While it comes as no surprise that the C.I.A. thoroughly investigates means of hacking without leaving a trace, the revelation of specific details of the nature of these hacks has led to chaos and uproar in the intelligence community and among journalists and computer security advocates. According to the New York Times, after the release of the documents, the C.I.A. temporarily halted work on many of its projects, and the F.B.I. is currently investigating the leak, which is believed to have been perpetrated not by a foreign body, but by a C.I.A. insider. And although Wikileaks’ press release claimed that the exploits discovered by the C.I.A. are highly novel and sophisticated, computer security experts in the private sector who have gone over the leaks claim that much of the information used by the C.I.A. is already well-known within the industry.

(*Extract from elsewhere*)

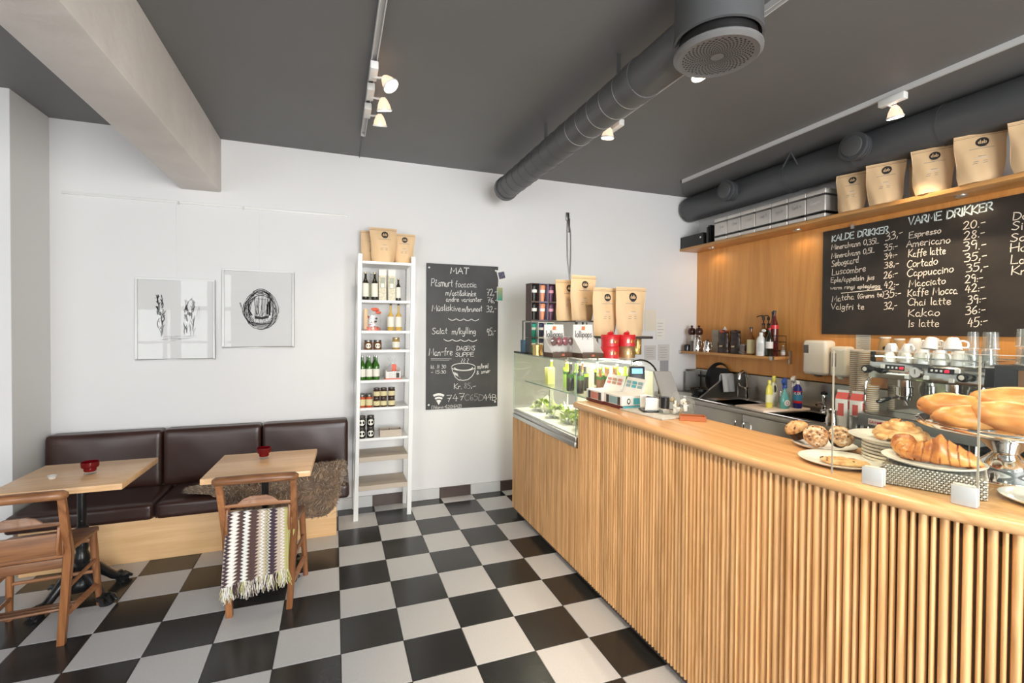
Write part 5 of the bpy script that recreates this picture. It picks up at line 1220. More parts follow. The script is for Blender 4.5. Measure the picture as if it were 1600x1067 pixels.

One of the more unexpected revelations of the leak concerns the C.I.A.’s investigations into hacking computer-connected vehicles, such as newer cars and the self-driving cars of the near future, according to one document. This reveal is of particular concern to owners of cars that feature deeply-integrated information, entertainment, and navigation systems, especially those with computer systems that have the capacity to override driver input. Features like adaptive cruise control, automatic parallel parking, and lane departure prevention rely upon computer systems to come between the driver and the vehicle’s movement, opening up the potential for exploits.

This observation was proven to have real-life potential consequences in 2015, when security experts Charlie Miller and Chris Valasek worked with Wired Magazine¬†to expose a method whereby hackers could remotely stop a Jeep Cherokee without the driver’s consent, as well as control the car’s entertainment system, climate control system, and windshield wipers. But the potential for hacking vehicles extends beyond simply disabling cars on the highway; according to the Wikileaks press release, the C.I.A., or other organizations, could potentially use hacks of vehicles for remote assassinations, which could be framed as car accidents. Additionally, the presence of GPS receivers on many modern vehicles can be exploited in service of silent positional tracking, and microphones contained in a vehicle’s communication system can be hacked to allow intelligence agencies to pick up on private conversations.

As manufacturers continue to further the extent to which computer-controlled systems interact with vehicles, the threat of vehicle hacking becomes increasingly worrisome. Self-driving cars, due to their convenience and their capacity to cut down on labor costs, threaten to replace manually-driven vehicles almost entirely. The potential costs of hacking these vehicles is even greater than those of today’s vehicles, as a hacker of a self-driving car could, in theory, direct the car to drive to any arbitrarily-determined location, trapping the car’s inhabitants for the duration of the trip. And, as future self-driving cars make work in tandem with other cars to maximize the efficiency of traffic flow, hacking these systems could allow attackers to control multiple vehicles at once, using them as impromptu roadblocks, stopping the flow of traffic between various locations entirely.

As such, moving forward, vehicle manufacturers will have to be ever-vigilant about the potential vulnerabilities created by the integration of computers into the driving experience. There exists a perpetual struggle between manufacturers of computers and hackers, including government officials, who wish to intercept them; as the presence of technology in our daily lives augments with time, this struggle will continue to become increasingly apparent in our everyday lives into the future.